Yine bir bayram arifesi ve yine muhacir düşmanlığı
Hakan Albayrak, her bayramda olduğu gibi yine bir Kurban bayramı arifesinde Suriyeli muhacirleri diline dolayan ırkçıların hezeyanlarına çok anlamlı sözlerle yüklenmiş.
Hakan Albayrak’ın Karar’da yayımlanan yazısını (19 Temmuz 2021) tam metin olarak aşağıya iktibas ediyoruz:
‘IRKÇILIKSA IRKÇILIK’
Her bayramda aynı hikâye: Suriyeli sığınmacılar bayram için ülkelerine gidebiliyorlarsa orada asayiş berkemal demekmiş! Madem Suriye’de asayiş berkemalmiş, öyleyse niye temelli gitmiyorlarmış?

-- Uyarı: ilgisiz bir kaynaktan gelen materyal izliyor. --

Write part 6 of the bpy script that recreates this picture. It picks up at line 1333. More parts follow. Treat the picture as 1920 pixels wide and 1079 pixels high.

Bu sene bir de Beşşar Esed’in ‘Mülteciler memlekete dönsün’ çağrısı eklendi hikâyeye. Esed onlara kollarını açmış beklerken Türkiye’de 3,6 milyon Suriyelinin koruma statüsü niye devam etsinmiş ki?
Bayram ziyareti için Türk Silahlı Kuvvetleri ve Suriye Milli Ordusu’nun kontrolündeki bölgelere giden birkaç bin muhacirden bahsediyoruz ama sanırsınız 3,6 milyon Suriyeli muhacirin tamamı her bayramda Suriye’nin dört bir yanına gidip geliyor; Halepliler Halep'i, Hamalılar Hama’yı, Humuslular Humus’u, Şamlılar Şam’ı rahatça ziyaret ederek sıla-i rahim yapıyorlar…
Rejimin kontrolündeki bölgelerde hürriyet ve adalet yeşerdi, can ve mal güvenliği tesis edildi, ‘rejime yan baktı’ diye tutuklananlarla dolup taşan işkence merkezi zindanlar boşaltıldı, bilmem kaç tane muhaberat teşkilatının millete ayrı ayrı uyguladığı sonu gelmez baskıların sonu geldi, PKK’nın kontrolündeki bölgeler de güllük gülistanlık oldu, İdlib’in de artık tadından yenmiyor sanki…
Ve rejimin, Rusya’nın, İran’ın amansız bombardımanlarında yıkılan evler ve iş yerleri yeniden inşa edildi, diğer mal-mülk kayıpları da telafi ediliyor sanki…
Yok kardeşim öyle bir şey.
***
Anlata anlata dilimizde tüy bitti ama muhacir düşmanları kendilerini tekrar edip durdukça biz de ister istemez kendimizi tekrar edeceğiz:
Mültecilerin ezici çoğunluğunun geldiği yerlerde savaşın yıkımı ve Esed rejiminin dehşet verici istibdadı hüküm sürmeye devam ediyor; oralara ancak yokluğu ve baskıyı, kötü muameleyi, işkenceyi, hatta ölümü göze alarak dönmeleri söz konusu olabilir.
Bayram ziyaretine filan da gidemezler o bölgelere.
Sadece Fırat Kalkanı, Zeytin Dalı ve Barış Pınarı bölgelerine, Suriye topraklarının sadece yüzde ikisine-üçüne tekabül eden yerlere güven içinde gitmeleri mümkün.
Bazılarının o yerlerde akrabaları var.
Genellikle istiap haddi çoktan dolmuş olan kamplarda, köylerde, kasabalarda, ilçelerde güç bela yaşayan akrabaları…
Birkaç bini bayramdan bayrama akraba ziyareti için o yerlere gidebiliyor diye Türkiye’deki 3,6 milyon Suriyeliyi ‘geri gönderelim’ öyle mi?
O daracık alana sıkıştıralım, o daracık alandaki imkânsızlıklarla baş başa bırakalım, öyle mi?
El insaf!
***
Bazı muhacirlerin -Türkiye tarafından güvenli bölge haline getirilmesi sayesinde- bir kısım Suriye topraklarında akrabalarıyla bayramlaşma imkânına kavuşmalarına insanlık namına sevinmek ve ‘Böyle bir şeye vesile olduğumuz için ne mutlu bize’ deyip Allah’ın keremine şükretmek gerekirken o bayram ziyaretlerini Suriyeli muhacirlere kin kusmak için vesile kılmak nedir?